Question

Consider a hyperbola $H$ having its centre at the origin and foci on the $x$-axis. Let $C_1$ be the circle touching the hyperbola $H$ and having its centre at the origin. Let $C_2$ be the circle touching the hyperbola $H$ at its vertex and having its centre at one of its foci. If the areas (in square units) of $C_1$ and $C_2$ are $36\pi$ and $4\pi$, respectively, then the length (in units) of the latus rectum of $H$ is:

• A. $\frac{28}{3}$
• B. $\frac{14}{3}$
• C. $\frac{10}{3}$
• D. $\frac{11}{3}$

Answer 1

Answer: (A)

$\frac{28}{3}$

Answer 2

The area of a circle is given by $A = \pi r^2$.

1. For circle $C_1$, we are given that $A = 36\pi$. Therefore, the radius $r_1$ of $C_1$ is: $\pi r_1^2 = 36\pi \implies r_1 = 6.$
2. For circle $C_2$, we are given that $A = 4\pi$. Therefore, the radius $r_2$ of $C_2$ is: $\pi r_2^2 = 4\pi \implies r_2 = 2.$

Since $C_1$ is centered at the origin and touches the hyperbola, the radius $r_1 = 6$ is equal to the distance from the center to the vertex of the hyperbola, which is $a$ (the semi-major axis length).

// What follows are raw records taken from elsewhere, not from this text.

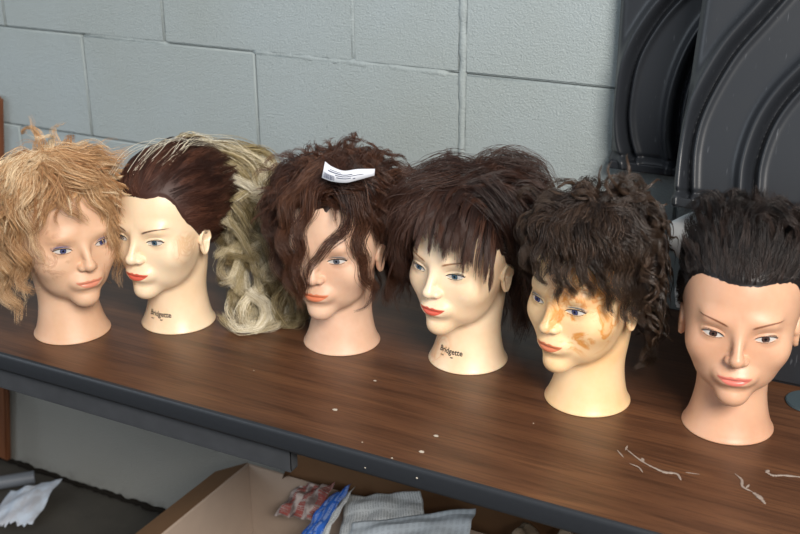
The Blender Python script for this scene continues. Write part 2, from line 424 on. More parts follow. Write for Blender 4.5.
SHADE = dict(blue=m_brush('blue_eyeshadow', '5a5d86', .25, .45), grey=m_brush('grey_eyeshadow', '5d6468', .25, .45), bluegreen=m_brush('slate_eyeshadow', '60707a', .25, .45))
INK = plain('black_print', '17130f', .5)

def grid2(nu, nv): return np.meshgrid(np.linspace(0, 1, nu), np.linspace(0, 1, nv))
def add_face(root, skin, lips, eyes, brow, shade=None, liner=LINER, gaze=(0, 0), brows=True, squint=1.0):
    hd = bpy.data.objects.new('face_and_neck', HEAD_ME); COL.objects.link(hd); hd.parent = root
    if not HEAD_ME.materials: HEAD_ME.materials.append(skin)
    hd.material_slots[0].link = 'OBJECT'; hd.material_slots[0].material = skin
    for s in (-1, 1):
        # eyeball seen in the opening
        U, W = grid2(41, 25); u = (U * 2 - 1) * 1.04; up, dn = lid_curves(np.clip(u, -1, 1))
        up = up * 1 + .0006; dn = dn - .0006
        zl = dn + (up - dn) * W; X = s * (EX + u * EW); Z = EZ + zl
        F0 = front(X, Z)
        bul = -.0011 + .0006 * np.clip(1 - (u / .9) ** 2, 0, 1)
        uvx = (u * EW * 1000 - gaze[0] * s) ; uvz = (zl - .0004) * 1000 - gaze[1]
        e = patch('eye', X, Z, bul, eyes, hd, np.stack([uvx, uvz], -1))
        # eyeliner along the upper lid, flick outward
        U, W = grid2(40, 6); u = -1.0 + U * 2.12; upc, _ = lid_curves(np.clip(u, -1, 1)); upc = upc + np.clip(u - 1, 0, 1) * .010
        th = .0009 + .0018 * np.clip((u + 1.1) / 1.6, 0, 1) * np.clip((1.14 - u) / .25, 0, 1)
        patch('eyeliner', s * (EX + u * EW), EZ + upc - .0006 + W * th, .0006, liner, hd, np.stack([U, .5 + 0 * W], -1))
        U, W = grid2(30, 4); u = -.85 + U * 1.8; _, lw = lid_curves(np.clip(u, -1, 1))
        patch('lower_liner', s * (EX + u * EW), EZ + lw - W * .0009, .0005, LASH, hd, np.stack([U, W], -1))
        if shade:
            U, W = grid2(30, 10); u = -1.0 + U * 2.25; upc, _ = lid_curves(np.clip(u, -1, 1)); upc = upc + np.clip(u - 1, 0, 1) * .008
            patch('eyeshadow', s * (EX + u * EW), EZ + upc + W * .0058, .0004, shade, hd, np.stack([U, W * .55 + .45], -1))
        if brows:
            U, W = grid2(40, 8); X = .0125 + U * .0360; zc = .1690 + .0078 * np.sin(np.clip(U / .78, 0, 1.28) * PI / 2)
            w = .0042 * (1 - .72 * U ** 1.5); patch('eyebrow', s * X, zc + (W - .5) * w, .0005, brow, hd, np.stack([U, W], -1))
    # lips: outline with a cupid's bow
    U, W = grid2(61, 26); u = U * 2 - 1; a = np.abs(u)
    top = .0047 * (1 - a ** 1.7) ** .8 + .0009 * np.exp(-((a - .22) / .13) ** 2) - .0006 * np.exp(-(a / .10) ** 2)
    bot = -.0064 * (1 - a ** 2.1) ** .85
    Z = .1040 + .0036 * a ** 2 + bot + (top - bot) * W
    patch('lips', u * .0200, Z, .00035, lips, hd)
    # nostrils
    for s in (-1, 1):
        v, f = [], []
        for k in range(14):
            an = k * 2 * PI / 14; v.append((s * .0058 + .0026 * math.cos(an), -.0915 - .0036 * math.sin(an), .1258 - .0004))
    # ears
    for s in (-1, 1):
        nu_, nv_ = 36, 12; vs = []
        for i in range(nu_):
            an = 2 * PI * i / nu_
            ry = .0150 * (1 + .10 * math.sin(an)); rz = .0285
            for j in range(nv_):
                r = j / (nv_ - 1)
                y = .004 + ry * r * math.cos(an) * (1.12 if math.sin(an) > 0 else .74) + .003 * math.sin(an) * r; z = .150 + rz * r * math.sin(an)
                out = .0045 + .0055 * r ** 1.5 * (.6 + .4 * math.cos(an)) - .004 * math.exp(-((r - .0) / .35) ** 2) + .0035 * math.exp(-((r - .86) / .12) ** 2) - .005 * max(0, (r - .93)) / .07
                vs.append((s * (.0645 + out * .55), y * .72 - .012, .142 + (z - .150) * .72))
            # back rim
            r = 1.0; y = .004 + ry * .86 * math.cos(an) * (1.12 if math.sin(an) > 0 else .74); z = .150 + rz * .86 * math.sin(an); vs.append((s * .062, y * .72 - .012, .142 + (z - .150) * .72))
        k = nv_ + 1; fs = [(i * k + j, i * k + j + 1, ((i + 1) % nu_) * k + j + 1, ((i + 1) % nu_) * k + j) for i in range(nu_) for j in range(k - 1)]
        e = mesh('ear', vs, fs, skin, hd)
        bm = bmesh.new(); bm.from_mesh(e.data); bmesh.ops.recalc_face_normals(bm, faces=bm.faces); bm.to_mesh(e.data); bm.free()
    return hd
def neck_print(parent, az, z0):
    """black name print curved round the neck; az = angle from the face, radians, towards +x"""
    cu = bpy.data.curves.new('print', 'FONT'); cu.body = 'Bridgette'; cu.size = .0108; cu.offset = .00022; cu.align_x = 'CENTER'; cu.resolution_u = 2
    tmp = bpy.data.objects.new('tmp', cu); COL.objects.link(tmp); bpy.context.view_layer.update()
    me = bpy.data.meshes.new_from_object(tmp); bpy.data.objects.remove(tmp)
    bm = bmesh.new(); bm.from_mesh(me)
    bmesh.ops.subdivide_edges(bm, edges=[e for e in bm.edges if e.calc_length() > .002], cuts=2)
    for (x0, x1, zz) in ((-.0155, -.0095, -.0052), (.002, .0062, -.0052)):
        for q in range(4):
            xa = x0 + (x1 - x0) * q / 4; vs = [bm.verts.new((a, b, 0)) for a, b in ((xa, zz), (xa + .0009, zz), (xa + .0011, zz + .0016), (xa, zz + .0014))]; bm.faces.new(vs)
    for v in bm.verts:
        x, z = v.co.x, z0 + v.co.y
        th = az + x / .047
        lo, hi = 0., .09
        for _ in range(24):
            m = (lo + hi) / 2
            if float(head_sdf(np.array(m * math.sin(th)), np.array(m * math.cos(th)), np.array(z))) < 0: lo = m
            else: hi = m
        r = lo + .0003; v.co = (r * math.sin(th), -r * math.cos(th), z)
    o = bm_obj('printed_name', bm, INK, parent, smooth=False); return o

# head list: name, x, y of base centre, yaw (0 = facing -y; positive turns the face towards +x)
def place(x, y, yaw, tilt=0, sc=1.0):
    r = empty('mannequin_head', (x, y, ZT + .0002), (0, tilt, yaw)); r.scale = (sc,) * 3; return r
H = {}
#HEADS
CAMXY = (.5322, -1.6394)
def face_cam(x, y): return math.atan2(CAMXY[0] - x, -(CAMXY[1] - y))
def base_centre(px, py):   # front contact point of the base -> centre of the base
    dx, dy = px - CAMXY[0], py - CAMXY[1]; L = math.hypot(dx, dy); return px + dx / L * .0575, py + dy / L * .0575
specs = [
    ('h1', -.580, -.552, +.36, SKIN['pink'], LIPS['coral'], EYES['violet'], BROW['light'], SHADE['blue'], LINER, (0, 0), False),
    ('h2', -.465, -.454, -.67, SKIN['ivory'], LIPS['red'], EYES['blue'], BROW['dark'], None, LINER, (0, 0), True),
    ('h3', -.212, -.407, -.42, SKIN['dull'], LIPS['orange'], EYES['grey'], BROW['light'], SHADE['grey'], LINER, (0, 0), False),
    ('h4', -.029, -.379, -.60, SKIN['ivory4'], LIPS['red'], EYES['blue'], BROW['light'], None, LINER, (0, 0), True),
    ('h5', .154, -.417, -.62, SKIN['stained'], LIPS['orange'], EYES['violet'], BROW['dark'], SHADE['bluegreen'], LASH, (0, 0), False),
    ('h6', .327, -.404, +.03, SKIN['tan'], LIPS['pink'], EYES['brown'], BROW['brown'], None, LASH, (0, 0), True)]
for (k, px, py, dyaw, skin, lips, eyes, brow, shade, liner, gaze, brows) in specs:
    cx, cy = base_centre(px, py); yaw = face_cam(cx, cy) + dyaw
    r = place(cx, cy, yaw); H[k] = r
    r['face'] = 1; del r['face']
    hd = add_face(r, skin, lips, eyes, brow, shade, liner, gaze, brows)
    if k in ('h2', 'h4'): neck_print(hd, {'h2': .02, 'h4': .02}[k], .0235)
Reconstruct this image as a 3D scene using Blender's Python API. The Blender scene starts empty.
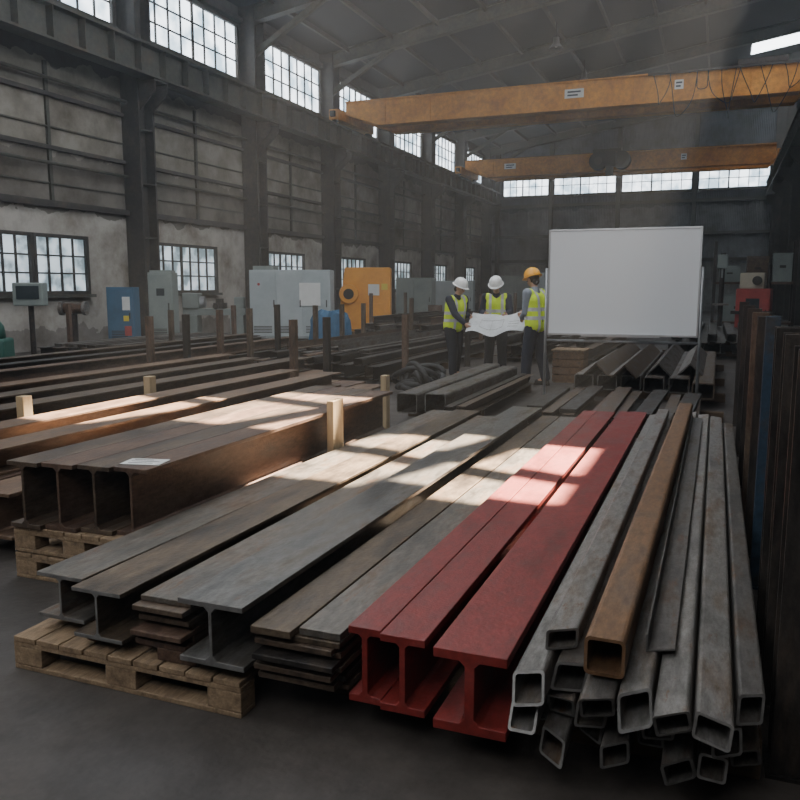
import bpy, bmesh, math, random
from mathutils import Vector, Matrix
random.seed(7)
C = bpy.context.collection
R = math.radians
RND = random.uniform

# ------------------------------------------------------------------ mesh builder
class MB:
    def __init__(s): s.v = []; s.f = []
    def add(s, vs, fs):
        o = len(s.v); s.v += [tuple(p) for p in vs]; s.f += [tuple(i+o for i in f) for f in fs]; return s
    def box(s, x0, x1, y0, y1, z0, z1):
        return s.add([(x0,y0,z0),(x1,y0,z0),(x1,y1,z0),(x0,y1,z0),(x0,y0,z1),(x1,y0,z1),(x1,y1,z1),(x0,y1,z1)],
                     [(0,3,2,1),(4,5,6,7),(0,1,5,4),(1,2,6,5),(2,3,7,6),(3,0,4,7)])
    def bar(s, p0, p1, w, h):
        p0 = Vector(p0); p1 = Vector(p1); d = (p1-p0).normalized()
        up = Vector((0,0,1)) if abs(d.z) < .95 else Vector((0,1,0))
        a = d.cross(up).normalized()*w/2; b = a.cross(d).normalized()*h/2
        vs = [p+q for p in (p0,p1) for q in (-a-b, a-b, a+b, -a+b)]
        return s.add(vs, [(0,1,2,3),(4,7,6,5),(0,4,5,1),(1,5,6,2),(2,6,7,3),(3,7,4,0)])
    def cyl(s, p0, p1, r0, r1=None, n=14):
        r1 = r0 if r1 is None else r1
        p0 = Vector(p0); p1 = Vector(p1); d = (p1-p0)
        if d.length < 1e-6: return s
        d.normalize(); up = Vector((0,0,1)) if abs(d.z) < .9 else Vector((1,0,0))
        a = d.cross(up).normalized(); b = a.cross(d)
        vs = []
        for p, r in ((p0,r0),(p1,r1)):
            for i in range(n):
                t = 2*math.pi*i/n; vs.append(p + (a*math.cos(t)+b*math.sin(t))*r)
        fs = [(i,(i+1)%n,n+(i+1)%n,n+i) for i in range(n)] + [tuple(range(n)), tuple(range(2*n-1,n-1,-1))]
        return s.add(vs, fs)
    def sph(s, c, r, n=14, m=9, rot=None):
        if not hasattr(r, '__len__'): r = (r,r,r)
        c = Vector(c); vs = []; fs = []
        for j in range(1, m):
            ph = math.pi*j/m
            for i in range(n):
                t = 2*math.pi*i/n
                q = Vector((r[0]*math.sin(ph)*math.cos(t), r[1]*math.sin(ph)*math.sin(t), r[2]*math.cos(ph)))
                if rot: q = rot @ q
                vs.append(c+q)
        top = Vector((0,0,r[2])); bot = Vector((0,0,-r[2]))
        if rot: top = rot @ top; bot = rot @ bot
        vs += [c+top, c+bot]; T = len(vs)-2; B = T+1
        for j in range(m-2):
            for i in range(n): fs.append((j*n+i, (j+1)*n+i, (j+1)*n+(i+1)%n, j*n+(i+1)%n))
        for i in range(n):
            fs.append((T, i, (i+1)%n)); fs.append((B, (m-2)*n+(i+1)%n, (m-2)*n+i))
        return s.add(vs, fs)
    def caps(s, p0, r0, p1, r1):
        s.cyl(p0, p1, r0, r1, 12); s.sph(p0, r0, 12, 8); s.sph(p1, r1, 12, 8); return s
    def path(s, pts, r, n=8):
        pts = [Vector(p) for p in pts]; vs = []; fs = []
        a = None
        for i, p in enumerate(pts):
            d = (pts[min(i+1,len(pts)-1)]-pts[max(i-1,0)]).normalized()
            if a is None:
                up = Vector((0,0,1)) if abs(d.z) < .9 else Vector((1,0,0)); a = d.cross(up).normalized()
            else: a = (a - d*a.dot(d)).normalized()
            b = a.cross(d)
            for k in range(n):
                t = 2*math.pi*k/n; vs.append(p+(a*math.cos(t)+b*math.sin(t))*r)
        for i in range(len(pts)-1):
            for k in range(n): fs.append((i*n+k, i*n+(k+1)%n, (i+1)*n+(k+1)%n, (i+1)*n+k))
        fs += [tuple(range(n)), tuple(range(len(vs)-1, len(vs)-n-1, -1))]
        return s.add(vs, fs)
    def prism(s, prof, y0, y1):
        n = len(prof)
        vs = [(x,y0,z) for x,z in prof]+[(x,y1,z) for x,z in prof]
        return s.add(vs, [(i,(i+1)%n,n+(i+1)%n,n+i) for i in range(n)]+[tuple(range(n-1,-1,-1)), tuple(range(n,2*n))])
    def hollow(s, o, i_, y0, y1):
        n = len(o); vs = []
        for y in (y0,y1): vs += [(x,y,z) for x,z in o]+[(x,y,z) for x,z in i_]
        fs = []
        for k in range(n):
            j = (k+1)%n
            fs += [(k,j,2*n+j,2*n+k), (n+j,n+k,3*n+k,3*n+j), (k,n+k,n+j,j), (2*n+k,2*n+j,3*n+j,3*n+k)]
        return s.add(vs, fs)
    def lathe(s, prof, n=20, c=(0,0,0), sx=1, sy=1):
        vs = []; fs = []; c = Vector(c); m = len(prof)
        for r, z in prof:
            for i in range(n):
                t = 2*math.pi*i/n; vs.append(c+Vector((r*sx*math.cos(t), r*sy*math.sin(t), z)))
        for j in range(m-1):
            for i in range(n): fs.append((j*n+i, j*n+(i+1)%n, (j+1)*n+(i+1)%n, (j+1)*n+i))
        fs += [tuple(range(n)), tuple(range(m*n-1, (m-1)*n-1, -1))]
        return s.add(vs, fs)
    def xf(s, M):
        s.v = [tuple(M @ Vector(p)) for p in s.v]; return s
    def build(s, name, mat, parent=None, loc=(0,0,0), rot=(0,0,0), smooth=False, bevel=0, recalc=True):
        me = bpy.data.meshes.new(name); me.from_pydata(s.v, [], s.f)
        if recalc:
            bm = bmesh.new(); bm.from_mesh(me); bmesh.ops.recalc_face_normals(bm, faces=bm.faces); bm.to_mesh(me); bm.free()
        me.materials.append(mat)
        o = bpy.data.objects.new(name, me); C.objects.link(o)
        o.location = loc; o.rotation_euler = rot
        if parent: o.parent = parent
        if smooth: me.shade_smooth()
        if bevel:
            b = o.modifiers.new('bevel', 'BEVEL'); b.width = bevel; b.segments = 2; b.limit_method = 'ANGLE'
        return o

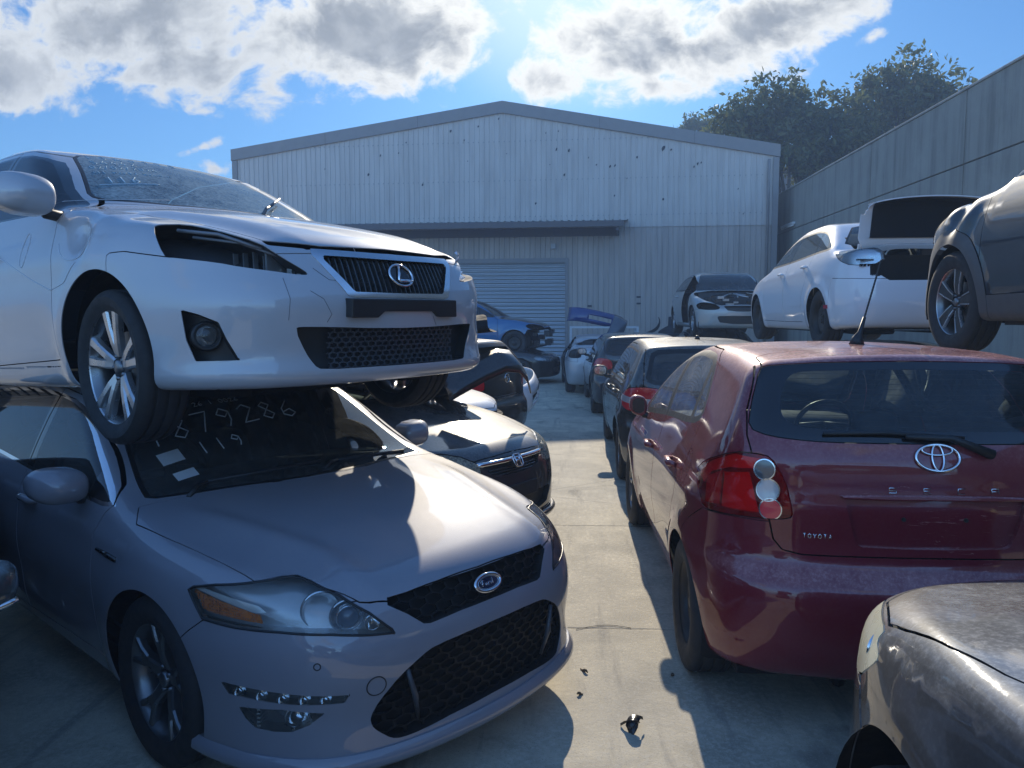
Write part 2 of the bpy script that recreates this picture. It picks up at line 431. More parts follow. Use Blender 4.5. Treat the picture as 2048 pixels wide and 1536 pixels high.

Therefore, $a = 6$.

For the hyperbola centered at the origin with foci along the $x$-axis, the focal distance $c$ is the distance from the origin to one of the foci. Since $C_2$ has its center at one of the foci and radius $r_2 = 2$, we find that $c - a = 2$. Thus, $c = a + 2 = 6 + 2 = 8.$

The relationship between $a$, $b$, and $c$ for a hyperbola is given by $c^2 = a^2 + b^2$. Substituting the known values: $8^2 = 6^2 + b^2 \implies 64 = 36 + b^2 \implies b^2 = 28 \implies b = \sqrt{28}.$

The length of the latus rectum for a hyperbola is given by $\frac{2b^2}{a}$. Therefore, the length of the latus rectum is: $\frac{2b^2}{a} = \frac{2 \times 28}{6} = \frac{56}{6} = \frac{28}{3}.$

Thus, the length of the latus rectum of $H$ is $\frac{28}{3}$.